Em segundo lugar, esta crise é tanto mais preocupante quanto somos um dos países para quem, além do mais, a aprovação atempada das Perspectivas Financeiras para 2007-2013 é necessária para prosseguir o nosso ciclo de modernização e de desenvolvimento. Ora, no debate agora aberto, que também versa inevitavelmente sobre o modelo de integração, começam já a aflorar teses que poderão afectar a prazo políticas essenciais de coesão e solidariedade com inevitáveis consequências para Portugal. Convirá, assim, estarmos atentos às decisões a tomar no quadro das negociações das Perspectivas Financeiras, pois elas assumirão particular relevo na definição do futuro rosto político da Europa. Também muitos exprimiram esta preocupação, que igualmente partilho.

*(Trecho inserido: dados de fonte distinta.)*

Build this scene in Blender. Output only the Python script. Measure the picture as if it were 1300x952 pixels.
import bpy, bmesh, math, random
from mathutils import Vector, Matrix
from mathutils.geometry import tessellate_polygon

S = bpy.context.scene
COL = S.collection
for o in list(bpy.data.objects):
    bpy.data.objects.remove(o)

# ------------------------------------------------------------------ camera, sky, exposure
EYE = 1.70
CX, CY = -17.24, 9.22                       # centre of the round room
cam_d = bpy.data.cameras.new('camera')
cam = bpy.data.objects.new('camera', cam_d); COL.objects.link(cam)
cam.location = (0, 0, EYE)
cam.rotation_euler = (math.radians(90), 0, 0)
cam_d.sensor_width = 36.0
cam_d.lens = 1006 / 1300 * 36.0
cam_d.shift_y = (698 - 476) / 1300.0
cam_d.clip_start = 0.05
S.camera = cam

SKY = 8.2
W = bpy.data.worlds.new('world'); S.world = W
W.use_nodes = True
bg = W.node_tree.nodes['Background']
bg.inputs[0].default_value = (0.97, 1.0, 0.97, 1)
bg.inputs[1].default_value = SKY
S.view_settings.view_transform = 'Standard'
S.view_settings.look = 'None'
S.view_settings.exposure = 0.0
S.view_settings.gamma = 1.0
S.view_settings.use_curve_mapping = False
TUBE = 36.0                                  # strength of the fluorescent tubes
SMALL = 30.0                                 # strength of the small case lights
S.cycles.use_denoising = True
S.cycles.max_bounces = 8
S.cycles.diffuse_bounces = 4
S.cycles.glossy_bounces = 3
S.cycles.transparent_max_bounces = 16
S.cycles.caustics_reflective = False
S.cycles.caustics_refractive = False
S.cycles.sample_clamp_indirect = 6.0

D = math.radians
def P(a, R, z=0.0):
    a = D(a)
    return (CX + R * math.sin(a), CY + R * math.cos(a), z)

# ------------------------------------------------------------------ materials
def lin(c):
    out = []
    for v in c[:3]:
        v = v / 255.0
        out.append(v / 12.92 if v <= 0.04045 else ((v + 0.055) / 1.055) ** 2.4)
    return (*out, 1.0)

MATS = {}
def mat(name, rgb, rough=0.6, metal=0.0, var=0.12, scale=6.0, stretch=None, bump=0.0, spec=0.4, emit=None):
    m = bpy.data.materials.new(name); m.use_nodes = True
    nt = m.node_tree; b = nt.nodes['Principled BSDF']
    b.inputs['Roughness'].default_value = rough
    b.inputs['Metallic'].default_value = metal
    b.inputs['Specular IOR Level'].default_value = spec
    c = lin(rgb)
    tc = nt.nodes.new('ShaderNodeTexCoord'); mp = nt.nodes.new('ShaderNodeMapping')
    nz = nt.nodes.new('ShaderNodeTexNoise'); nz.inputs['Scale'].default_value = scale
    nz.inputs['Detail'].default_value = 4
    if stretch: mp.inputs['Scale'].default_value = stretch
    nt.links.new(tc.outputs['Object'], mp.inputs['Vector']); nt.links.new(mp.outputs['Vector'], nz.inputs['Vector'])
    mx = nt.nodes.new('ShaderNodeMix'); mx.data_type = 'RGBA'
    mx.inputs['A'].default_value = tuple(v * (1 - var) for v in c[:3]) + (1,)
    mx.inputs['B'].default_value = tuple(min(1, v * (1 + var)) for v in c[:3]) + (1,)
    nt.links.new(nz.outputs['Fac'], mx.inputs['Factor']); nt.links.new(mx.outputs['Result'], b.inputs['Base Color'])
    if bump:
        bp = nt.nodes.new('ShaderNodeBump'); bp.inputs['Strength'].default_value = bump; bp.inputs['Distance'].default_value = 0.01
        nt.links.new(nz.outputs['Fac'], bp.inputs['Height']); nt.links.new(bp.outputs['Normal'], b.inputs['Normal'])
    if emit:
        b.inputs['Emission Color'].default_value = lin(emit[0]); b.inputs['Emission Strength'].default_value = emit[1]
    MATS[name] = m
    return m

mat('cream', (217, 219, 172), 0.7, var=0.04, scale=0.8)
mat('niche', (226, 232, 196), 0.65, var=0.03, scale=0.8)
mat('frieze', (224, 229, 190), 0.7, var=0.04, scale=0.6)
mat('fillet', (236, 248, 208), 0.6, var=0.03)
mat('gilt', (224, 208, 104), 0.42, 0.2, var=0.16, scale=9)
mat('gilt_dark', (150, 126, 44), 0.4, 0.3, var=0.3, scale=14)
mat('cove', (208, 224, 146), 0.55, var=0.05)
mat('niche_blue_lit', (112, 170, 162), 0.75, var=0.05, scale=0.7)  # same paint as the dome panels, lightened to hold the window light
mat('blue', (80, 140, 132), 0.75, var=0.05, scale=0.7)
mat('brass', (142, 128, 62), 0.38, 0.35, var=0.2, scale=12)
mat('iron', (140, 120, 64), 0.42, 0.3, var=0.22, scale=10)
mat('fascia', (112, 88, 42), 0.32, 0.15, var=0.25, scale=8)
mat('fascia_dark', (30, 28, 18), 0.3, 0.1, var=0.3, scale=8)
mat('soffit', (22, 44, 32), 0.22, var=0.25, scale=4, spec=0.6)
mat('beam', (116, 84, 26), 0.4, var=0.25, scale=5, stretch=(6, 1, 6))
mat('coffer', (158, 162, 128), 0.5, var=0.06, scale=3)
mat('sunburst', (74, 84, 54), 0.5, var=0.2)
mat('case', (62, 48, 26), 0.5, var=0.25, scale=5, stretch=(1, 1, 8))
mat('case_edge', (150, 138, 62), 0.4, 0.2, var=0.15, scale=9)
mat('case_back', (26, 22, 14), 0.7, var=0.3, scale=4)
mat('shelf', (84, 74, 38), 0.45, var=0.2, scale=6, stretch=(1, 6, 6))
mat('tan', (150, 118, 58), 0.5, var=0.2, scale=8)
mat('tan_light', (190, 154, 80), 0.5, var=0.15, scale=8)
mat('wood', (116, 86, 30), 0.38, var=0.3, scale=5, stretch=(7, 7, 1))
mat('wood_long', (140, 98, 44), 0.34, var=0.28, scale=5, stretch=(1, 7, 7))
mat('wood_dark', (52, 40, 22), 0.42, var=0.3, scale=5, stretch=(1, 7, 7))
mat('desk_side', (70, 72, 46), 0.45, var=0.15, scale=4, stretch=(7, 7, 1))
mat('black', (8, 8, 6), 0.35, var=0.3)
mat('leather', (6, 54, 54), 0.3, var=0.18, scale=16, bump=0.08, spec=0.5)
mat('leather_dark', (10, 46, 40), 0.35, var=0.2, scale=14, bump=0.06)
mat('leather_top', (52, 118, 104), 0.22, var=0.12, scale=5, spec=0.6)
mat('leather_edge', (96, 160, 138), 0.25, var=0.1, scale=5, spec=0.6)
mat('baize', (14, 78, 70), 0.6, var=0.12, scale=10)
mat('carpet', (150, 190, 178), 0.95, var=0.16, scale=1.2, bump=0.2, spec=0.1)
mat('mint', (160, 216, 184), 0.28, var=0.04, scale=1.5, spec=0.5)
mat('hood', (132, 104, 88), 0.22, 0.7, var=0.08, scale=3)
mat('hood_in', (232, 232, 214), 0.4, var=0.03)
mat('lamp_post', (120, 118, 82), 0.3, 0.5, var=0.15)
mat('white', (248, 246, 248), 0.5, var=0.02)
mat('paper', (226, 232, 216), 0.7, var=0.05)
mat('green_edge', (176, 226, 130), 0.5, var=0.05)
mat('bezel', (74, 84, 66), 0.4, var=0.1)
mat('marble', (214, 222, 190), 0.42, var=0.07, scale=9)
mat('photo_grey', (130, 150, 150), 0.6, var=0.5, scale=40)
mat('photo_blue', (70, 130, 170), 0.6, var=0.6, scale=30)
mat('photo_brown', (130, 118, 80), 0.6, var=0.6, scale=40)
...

Em terceiro lugar, no que respeita ao processo de ratificação do Tratado Constitucional, Portugal enfrenta agora uma realidade europeia delicada que exige sereno exame. Importa aproveitar o período de reflexão, acordado no Conselho Europeu, para avaliar qual a melhor forma de garantir a esclarecida participação dos seus cidadãos nas futuras escolhas europeias, assim reforçando a defesa dos interesses nacionais em próximas negociações. Esta questão foi também abundantemente abordada por todas as personalidades que ouvi.

Finalmente, a par da reflexão decidida, é indispensável não abrandar o esforço para imprimir um novo alento à Estratégia de Lisboa e às suas prioridades económicas e sociais, nomeadamente nos domínios do emprego e da competitividade, por constituir um dos caminhos de resposta a muitas inquietações manifestadas no espaço europeu. Igualmente esta matéria foi com insistência referida pelos meus interlocutores.

Quis dar-vos parte de um primeiro balanço das consultas que tenho efectuado, necessariamente muito sintético e parcelar, tendo em conta a multiplicidade de matérias examinadas. Irei continuá-las e, se julgar oportuno, não me furtarei a promover novas iniciativas na convicção de que, na evolução da Europa – que estou certo saberá superar a presente crise – se joga também o nosso futuro.